#### [Supplied information]
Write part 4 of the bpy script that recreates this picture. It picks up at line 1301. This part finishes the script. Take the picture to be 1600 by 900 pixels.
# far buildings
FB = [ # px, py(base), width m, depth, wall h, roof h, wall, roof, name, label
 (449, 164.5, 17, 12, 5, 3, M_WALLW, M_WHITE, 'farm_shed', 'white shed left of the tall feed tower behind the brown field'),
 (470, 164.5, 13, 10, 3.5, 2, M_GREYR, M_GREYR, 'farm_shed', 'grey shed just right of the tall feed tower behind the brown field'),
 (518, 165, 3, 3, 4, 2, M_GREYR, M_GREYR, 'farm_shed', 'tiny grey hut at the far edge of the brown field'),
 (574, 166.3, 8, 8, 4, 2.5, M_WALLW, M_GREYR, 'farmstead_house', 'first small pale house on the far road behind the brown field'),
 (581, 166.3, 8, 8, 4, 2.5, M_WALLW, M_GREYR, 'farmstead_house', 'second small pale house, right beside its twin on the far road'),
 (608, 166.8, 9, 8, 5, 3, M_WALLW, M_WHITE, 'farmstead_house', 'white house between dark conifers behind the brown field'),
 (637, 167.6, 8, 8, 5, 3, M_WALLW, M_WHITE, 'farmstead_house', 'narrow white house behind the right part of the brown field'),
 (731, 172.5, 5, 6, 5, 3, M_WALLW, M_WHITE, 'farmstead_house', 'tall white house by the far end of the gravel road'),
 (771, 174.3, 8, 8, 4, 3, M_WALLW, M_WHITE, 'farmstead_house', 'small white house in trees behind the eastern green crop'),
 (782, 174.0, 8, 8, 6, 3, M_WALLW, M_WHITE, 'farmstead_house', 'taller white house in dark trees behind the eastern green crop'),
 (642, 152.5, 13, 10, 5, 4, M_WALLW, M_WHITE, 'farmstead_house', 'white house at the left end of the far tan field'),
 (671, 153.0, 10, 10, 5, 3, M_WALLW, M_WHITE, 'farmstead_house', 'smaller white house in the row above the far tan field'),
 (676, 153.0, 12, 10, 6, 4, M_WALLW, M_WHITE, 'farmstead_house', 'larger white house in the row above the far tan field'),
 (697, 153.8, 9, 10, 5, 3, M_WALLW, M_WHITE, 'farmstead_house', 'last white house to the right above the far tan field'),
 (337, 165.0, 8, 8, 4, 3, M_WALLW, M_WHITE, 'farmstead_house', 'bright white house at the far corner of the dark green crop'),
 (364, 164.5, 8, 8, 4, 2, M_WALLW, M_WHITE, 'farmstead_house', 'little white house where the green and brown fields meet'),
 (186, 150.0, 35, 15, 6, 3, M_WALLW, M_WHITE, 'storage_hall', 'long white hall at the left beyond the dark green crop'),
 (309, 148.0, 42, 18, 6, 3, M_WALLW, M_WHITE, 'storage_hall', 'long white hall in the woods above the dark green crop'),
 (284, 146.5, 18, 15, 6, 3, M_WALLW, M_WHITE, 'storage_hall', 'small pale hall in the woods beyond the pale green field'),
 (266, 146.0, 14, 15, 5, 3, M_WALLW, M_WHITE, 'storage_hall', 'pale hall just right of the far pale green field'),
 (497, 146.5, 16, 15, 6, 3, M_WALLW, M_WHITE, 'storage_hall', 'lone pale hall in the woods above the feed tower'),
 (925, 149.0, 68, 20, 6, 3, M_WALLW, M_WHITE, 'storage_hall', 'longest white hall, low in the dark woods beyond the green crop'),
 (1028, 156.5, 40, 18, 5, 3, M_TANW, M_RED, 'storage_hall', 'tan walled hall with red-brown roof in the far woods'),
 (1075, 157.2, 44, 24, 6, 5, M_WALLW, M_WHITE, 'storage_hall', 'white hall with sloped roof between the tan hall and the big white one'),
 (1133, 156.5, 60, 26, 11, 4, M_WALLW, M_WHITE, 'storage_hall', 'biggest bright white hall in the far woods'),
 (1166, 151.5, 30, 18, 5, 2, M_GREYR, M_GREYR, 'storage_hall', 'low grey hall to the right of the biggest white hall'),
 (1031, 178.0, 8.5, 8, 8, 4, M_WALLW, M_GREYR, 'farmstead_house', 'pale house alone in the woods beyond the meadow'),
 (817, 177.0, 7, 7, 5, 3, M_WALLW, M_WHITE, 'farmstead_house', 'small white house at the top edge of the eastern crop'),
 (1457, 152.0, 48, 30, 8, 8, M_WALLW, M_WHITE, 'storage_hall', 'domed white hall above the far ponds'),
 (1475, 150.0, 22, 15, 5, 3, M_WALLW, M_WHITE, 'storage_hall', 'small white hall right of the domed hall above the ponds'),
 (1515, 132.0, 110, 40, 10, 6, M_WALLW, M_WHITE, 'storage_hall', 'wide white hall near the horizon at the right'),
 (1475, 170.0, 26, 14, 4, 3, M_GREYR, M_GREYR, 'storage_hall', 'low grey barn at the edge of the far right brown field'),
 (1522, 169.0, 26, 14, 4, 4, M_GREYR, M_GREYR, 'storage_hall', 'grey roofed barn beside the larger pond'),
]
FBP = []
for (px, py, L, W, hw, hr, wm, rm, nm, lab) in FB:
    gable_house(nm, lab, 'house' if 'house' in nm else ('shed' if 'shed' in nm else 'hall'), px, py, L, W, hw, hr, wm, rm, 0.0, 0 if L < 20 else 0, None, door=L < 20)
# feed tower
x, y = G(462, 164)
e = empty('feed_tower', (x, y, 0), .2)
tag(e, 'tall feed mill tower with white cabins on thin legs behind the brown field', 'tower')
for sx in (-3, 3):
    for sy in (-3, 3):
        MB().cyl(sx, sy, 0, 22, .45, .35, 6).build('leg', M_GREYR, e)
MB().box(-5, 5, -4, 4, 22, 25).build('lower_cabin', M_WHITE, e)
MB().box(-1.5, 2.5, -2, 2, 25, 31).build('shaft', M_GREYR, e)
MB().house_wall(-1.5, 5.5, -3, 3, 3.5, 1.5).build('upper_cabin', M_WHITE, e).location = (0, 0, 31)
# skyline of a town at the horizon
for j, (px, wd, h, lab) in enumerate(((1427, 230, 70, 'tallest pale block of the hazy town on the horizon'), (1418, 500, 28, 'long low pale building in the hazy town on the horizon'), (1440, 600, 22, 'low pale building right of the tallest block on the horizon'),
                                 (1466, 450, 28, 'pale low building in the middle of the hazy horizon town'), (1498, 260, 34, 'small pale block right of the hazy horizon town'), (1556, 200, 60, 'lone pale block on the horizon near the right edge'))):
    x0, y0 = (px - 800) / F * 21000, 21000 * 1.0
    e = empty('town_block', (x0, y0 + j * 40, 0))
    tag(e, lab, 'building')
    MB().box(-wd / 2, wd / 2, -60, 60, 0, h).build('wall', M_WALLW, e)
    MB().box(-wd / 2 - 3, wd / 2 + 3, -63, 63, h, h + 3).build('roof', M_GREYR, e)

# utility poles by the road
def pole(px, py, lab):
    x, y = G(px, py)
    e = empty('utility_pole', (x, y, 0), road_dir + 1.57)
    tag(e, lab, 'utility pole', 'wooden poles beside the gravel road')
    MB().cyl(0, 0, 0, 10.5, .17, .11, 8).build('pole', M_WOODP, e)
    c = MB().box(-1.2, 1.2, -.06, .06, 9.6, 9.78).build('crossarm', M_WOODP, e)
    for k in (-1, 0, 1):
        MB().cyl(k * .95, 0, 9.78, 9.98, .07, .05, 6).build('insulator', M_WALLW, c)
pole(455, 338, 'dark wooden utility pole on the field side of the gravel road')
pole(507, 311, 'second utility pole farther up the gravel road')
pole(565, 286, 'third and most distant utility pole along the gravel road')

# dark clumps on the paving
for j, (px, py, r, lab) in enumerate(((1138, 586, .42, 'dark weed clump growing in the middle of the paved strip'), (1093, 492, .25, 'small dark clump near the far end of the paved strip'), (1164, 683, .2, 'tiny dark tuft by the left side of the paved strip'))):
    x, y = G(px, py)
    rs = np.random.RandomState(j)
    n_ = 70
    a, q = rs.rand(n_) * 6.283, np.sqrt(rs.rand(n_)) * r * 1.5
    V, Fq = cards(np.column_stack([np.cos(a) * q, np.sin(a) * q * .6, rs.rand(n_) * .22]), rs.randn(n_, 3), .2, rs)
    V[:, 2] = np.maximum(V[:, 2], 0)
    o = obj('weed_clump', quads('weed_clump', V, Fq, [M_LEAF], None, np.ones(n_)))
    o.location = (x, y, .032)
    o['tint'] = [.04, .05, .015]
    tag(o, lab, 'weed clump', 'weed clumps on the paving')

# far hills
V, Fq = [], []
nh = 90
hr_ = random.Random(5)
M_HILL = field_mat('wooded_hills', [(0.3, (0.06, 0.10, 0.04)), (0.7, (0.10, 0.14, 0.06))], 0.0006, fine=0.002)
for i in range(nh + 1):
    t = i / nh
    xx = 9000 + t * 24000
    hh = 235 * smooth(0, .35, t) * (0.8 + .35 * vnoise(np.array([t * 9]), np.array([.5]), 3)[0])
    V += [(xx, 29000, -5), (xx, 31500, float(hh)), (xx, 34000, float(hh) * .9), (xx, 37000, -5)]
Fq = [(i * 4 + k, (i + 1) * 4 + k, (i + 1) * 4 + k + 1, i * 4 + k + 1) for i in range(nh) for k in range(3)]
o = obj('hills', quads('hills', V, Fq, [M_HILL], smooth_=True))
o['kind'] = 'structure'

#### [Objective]
Copy all lines of the material above where the string "part" occurs.

#### [Result]
Write part 4 of the bpy script that recreates this picture. It picks up at line 1301. This part finishes the script. Take the picture to be 1600 by 900 pixels.
 (637, 167.6, 8, 8, 5, 3, M_WALLW, M_WHITE, 'farmstead_house', 'narrow white house behind the right part of the brown field'),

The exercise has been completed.